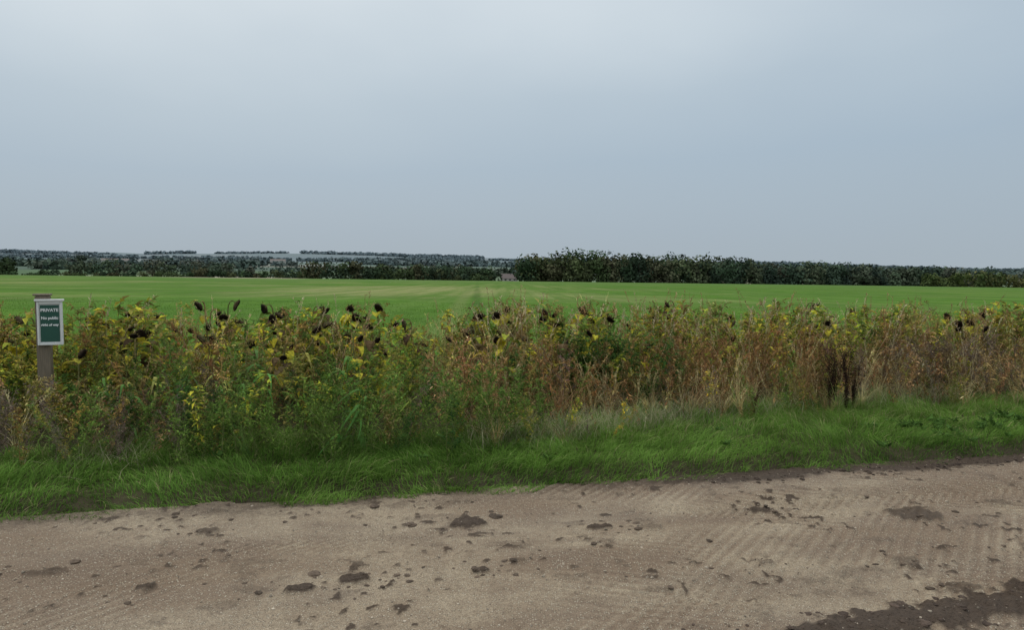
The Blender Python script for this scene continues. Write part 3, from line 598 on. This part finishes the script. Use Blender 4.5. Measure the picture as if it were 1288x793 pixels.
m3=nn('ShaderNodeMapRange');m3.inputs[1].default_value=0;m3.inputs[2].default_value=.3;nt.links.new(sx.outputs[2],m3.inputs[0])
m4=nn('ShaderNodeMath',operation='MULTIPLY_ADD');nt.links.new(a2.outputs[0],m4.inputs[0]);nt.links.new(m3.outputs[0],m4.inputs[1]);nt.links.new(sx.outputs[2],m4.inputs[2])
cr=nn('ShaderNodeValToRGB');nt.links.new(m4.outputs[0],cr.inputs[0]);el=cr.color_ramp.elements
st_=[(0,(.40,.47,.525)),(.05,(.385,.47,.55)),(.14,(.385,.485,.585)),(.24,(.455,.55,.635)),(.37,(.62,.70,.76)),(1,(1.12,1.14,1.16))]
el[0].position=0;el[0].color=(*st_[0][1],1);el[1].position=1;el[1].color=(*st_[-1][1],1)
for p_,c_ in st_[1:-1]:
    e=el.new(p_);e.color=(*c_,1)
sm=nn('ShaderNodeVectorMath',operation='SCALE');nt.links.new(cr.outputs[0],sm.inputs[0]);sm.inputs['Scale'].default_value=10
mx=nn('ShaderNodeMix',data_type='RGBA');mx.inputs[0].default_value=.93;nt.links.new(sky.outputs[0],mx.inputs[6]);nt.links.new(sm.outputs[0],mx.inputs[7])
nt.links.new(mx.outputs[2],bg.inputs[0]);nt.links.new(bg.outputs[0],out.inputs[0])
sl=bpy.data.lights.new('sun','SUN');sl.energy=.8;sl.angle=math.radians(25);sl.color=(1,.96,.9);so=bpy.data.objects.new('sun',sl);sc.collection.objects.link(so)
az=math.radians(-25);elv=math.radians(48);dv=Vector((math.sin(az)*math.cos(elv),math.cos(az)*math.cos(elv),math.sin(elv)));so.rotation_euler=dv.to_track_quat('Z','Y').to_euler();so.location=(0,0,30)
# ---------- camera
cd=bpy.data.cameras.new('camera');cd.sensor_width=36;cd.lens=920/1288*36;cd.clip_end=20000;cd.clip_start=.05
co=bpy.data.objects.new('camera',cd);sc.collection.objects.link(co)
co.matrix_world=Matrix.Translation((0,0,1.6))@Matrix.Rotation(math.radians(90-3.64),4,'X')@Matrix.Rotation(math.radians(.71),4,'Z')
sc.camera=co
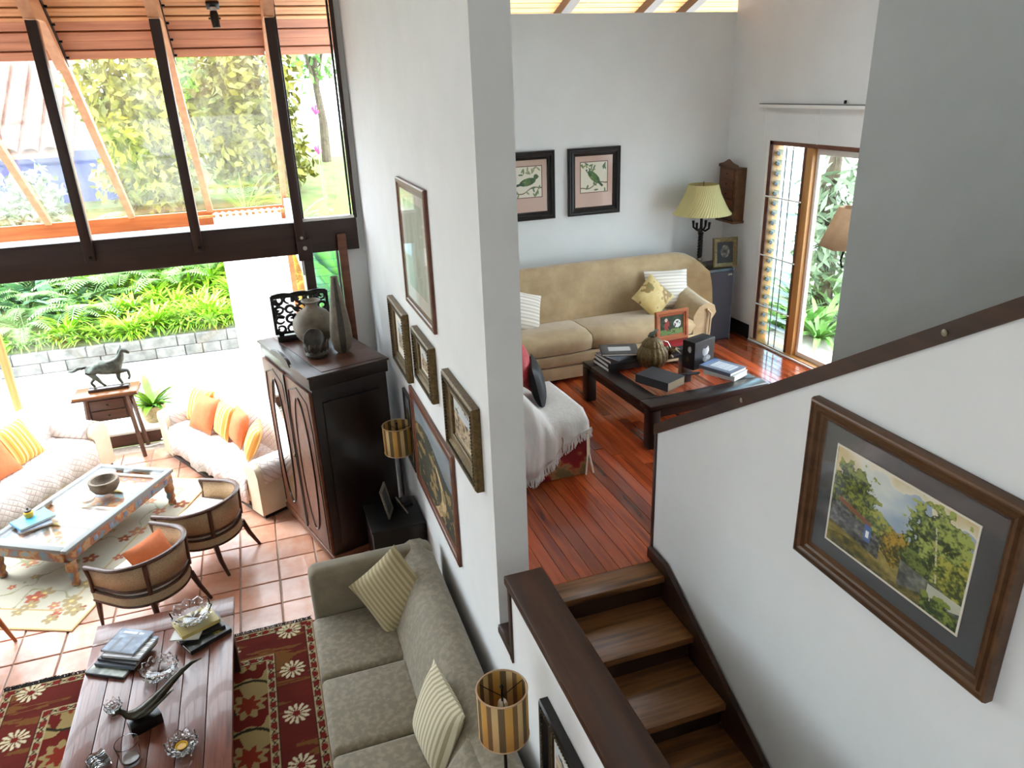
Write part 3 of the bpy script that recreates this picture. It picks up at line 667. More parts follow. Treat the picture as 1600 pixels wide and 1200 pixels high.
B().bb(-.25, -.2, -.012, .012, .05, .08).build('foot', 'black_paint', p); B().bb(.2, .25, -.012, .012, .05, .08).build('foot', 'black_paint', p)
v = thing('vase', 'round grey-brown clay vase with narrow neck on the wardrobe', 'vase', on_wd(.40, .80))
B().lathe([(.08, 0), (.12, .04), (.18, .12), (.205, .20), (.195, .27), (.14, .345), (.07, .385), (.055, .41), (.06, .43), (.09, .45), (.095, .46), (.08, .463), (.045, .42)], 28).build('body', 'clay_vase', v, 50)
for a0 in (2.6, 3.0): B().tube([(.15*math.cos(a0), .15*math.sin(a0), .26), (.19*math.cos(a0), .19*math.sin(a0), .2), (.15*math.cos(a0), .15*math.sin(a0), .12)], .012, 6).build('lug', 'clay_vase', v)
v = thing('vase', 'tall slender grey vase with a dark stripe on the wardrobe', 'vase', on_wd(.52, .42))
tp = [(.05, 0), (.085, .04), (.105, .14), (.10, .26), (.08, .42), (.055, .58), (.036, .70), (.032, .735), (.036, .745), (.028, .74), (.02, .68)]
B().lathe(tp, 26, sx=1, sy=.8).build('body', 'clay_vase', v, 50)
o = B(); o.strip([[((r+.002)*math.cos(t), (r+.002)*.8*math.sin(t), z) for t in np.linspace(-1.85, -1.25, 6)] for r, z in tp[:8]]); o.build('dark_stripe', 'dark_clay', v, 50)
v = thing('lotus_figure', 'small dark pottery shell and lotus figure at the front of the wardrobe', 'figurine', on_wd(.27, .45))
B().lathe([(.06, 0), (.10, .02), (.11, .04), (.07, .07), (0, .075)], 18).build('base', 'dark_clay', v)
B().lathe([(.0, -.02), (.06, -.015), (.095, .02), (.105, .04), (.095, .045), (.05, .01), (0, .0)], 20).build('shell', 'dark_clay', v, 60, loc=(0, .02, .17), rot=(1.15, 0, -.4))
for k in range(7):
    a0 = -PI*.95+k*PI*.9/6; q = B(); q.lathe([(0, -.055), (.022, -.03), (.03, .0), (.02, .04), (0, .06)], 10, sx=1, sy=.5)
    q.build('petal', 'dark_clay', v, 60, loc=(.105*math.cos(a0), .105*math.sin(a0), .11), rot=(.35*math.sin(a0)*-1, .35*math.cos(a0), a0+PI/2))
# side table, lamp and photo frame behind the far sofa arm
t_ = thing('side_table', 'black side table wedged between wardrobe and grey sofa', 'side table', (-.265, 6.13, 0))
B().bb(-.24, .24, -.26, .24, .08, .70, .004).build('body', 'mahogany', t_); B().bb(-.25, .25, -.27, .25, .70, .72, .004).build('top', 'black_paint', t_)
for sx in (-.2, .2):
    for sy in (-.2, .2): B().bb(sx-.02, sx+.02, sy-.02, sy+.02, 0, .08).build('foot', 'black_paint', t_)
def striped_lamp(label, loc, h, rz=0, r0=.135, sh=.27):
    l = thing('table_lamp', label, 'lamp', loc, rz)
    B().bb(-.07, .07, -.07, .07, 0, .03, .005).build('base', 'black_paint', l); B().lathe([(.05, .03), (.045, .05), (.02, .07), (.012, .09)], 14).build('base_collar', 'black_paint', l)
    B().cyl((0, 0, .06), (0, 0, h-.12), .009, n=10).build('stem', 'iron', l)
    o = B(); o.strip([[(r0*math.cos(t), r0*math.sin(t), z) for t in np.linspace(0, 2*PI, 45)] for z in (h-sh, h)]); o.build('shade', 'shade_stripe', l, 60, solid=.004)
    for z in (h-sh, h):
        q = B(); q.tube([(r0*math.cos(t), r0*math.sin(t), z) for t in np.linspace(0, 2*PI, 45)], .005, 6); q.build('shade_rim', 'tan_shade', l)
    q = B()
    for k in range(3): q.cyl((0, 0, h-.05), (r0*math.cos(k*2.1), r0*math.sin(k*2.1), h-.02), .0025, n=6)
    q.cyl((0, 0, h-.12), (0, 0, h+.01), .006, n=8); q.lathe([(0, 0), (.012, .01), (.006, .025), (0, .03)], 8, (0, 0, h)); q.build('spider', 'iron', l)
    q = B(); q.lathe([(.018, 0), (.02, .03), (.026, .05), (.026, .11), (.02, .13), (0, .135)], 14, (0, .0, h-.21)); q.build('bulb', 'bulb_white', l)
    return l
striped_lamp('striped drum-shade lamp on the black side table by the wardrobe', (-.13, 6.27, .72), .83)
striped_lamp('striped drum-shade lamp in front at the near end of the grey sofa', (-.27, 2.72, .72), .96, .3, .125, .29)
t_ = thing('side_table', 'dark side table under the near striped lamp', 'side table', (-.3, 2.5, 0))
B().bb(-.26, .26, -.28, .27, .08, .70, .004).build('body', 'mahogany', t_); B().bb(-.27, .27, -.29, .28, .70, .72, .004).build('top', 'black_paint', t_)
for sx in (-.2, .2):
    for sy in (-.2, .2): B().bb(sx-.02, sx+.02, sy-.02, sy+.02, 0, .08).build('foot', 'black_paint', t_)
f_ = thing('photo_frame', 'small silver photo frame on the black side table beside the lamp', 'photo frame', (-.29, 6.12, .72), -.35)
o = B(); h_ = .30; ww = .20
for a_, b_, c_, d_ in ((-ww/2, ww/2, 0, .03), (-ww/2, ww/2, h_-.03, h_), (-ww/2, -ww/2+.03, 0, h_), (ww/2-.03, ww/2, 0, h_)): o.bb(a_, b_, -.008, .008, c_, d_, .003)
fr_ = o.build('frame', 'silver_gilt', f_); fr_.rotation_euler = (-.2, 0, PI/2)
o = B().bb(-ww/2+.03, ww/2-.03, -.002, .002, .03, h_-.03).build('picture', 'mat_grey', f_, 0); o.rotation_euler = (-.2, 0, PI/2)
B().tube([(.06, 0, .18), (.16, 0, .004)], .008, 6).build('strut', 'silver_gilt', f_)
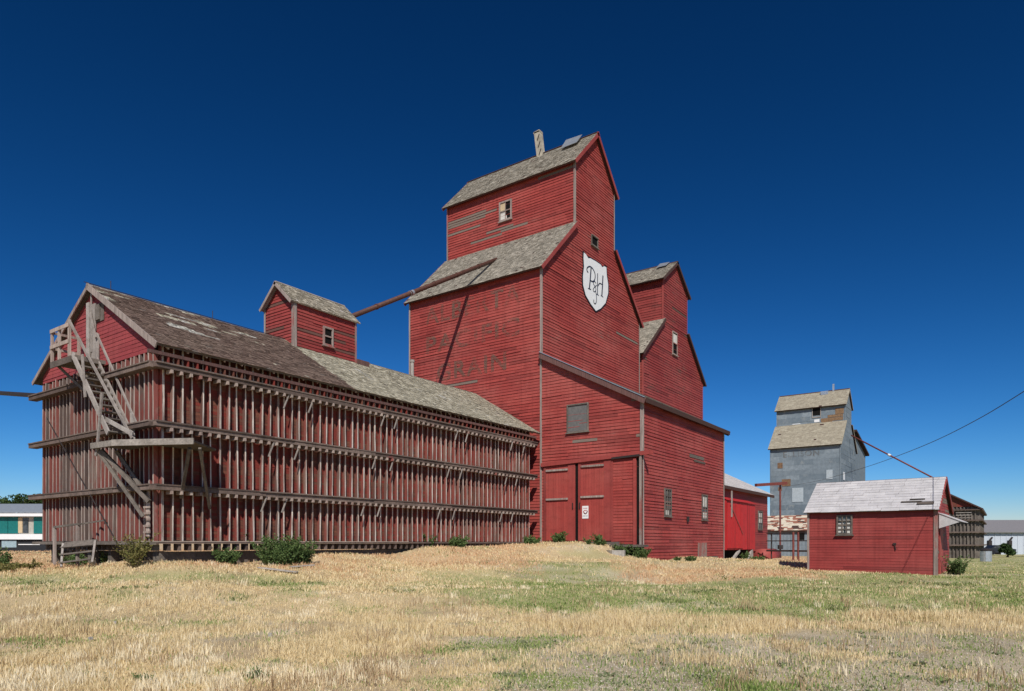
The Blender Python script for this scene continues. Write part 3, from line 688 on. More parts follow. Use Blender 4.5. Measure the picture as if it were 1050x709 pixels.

***

Instruction => Locate each line containing the string "this" and show it.

Output of the exercise =>
The Blender Python script for this scene continues. Write part 3, from line 598 on. This part finishes the script. Use Blender 4.5. Measure the picture as if it were 1288x793 pixels.
Write part 3 of the bpy script that recreates this picture. It picks up at line 667. More parts follow. Treat the picture as 1600 pixels wide and 1200 pixels high.
The Blender Python script for this scene continues. Write part 3, from line 688 on. More parts follow. Use Blender 4.5. Measure the picture as if it were 1050x709 pixels.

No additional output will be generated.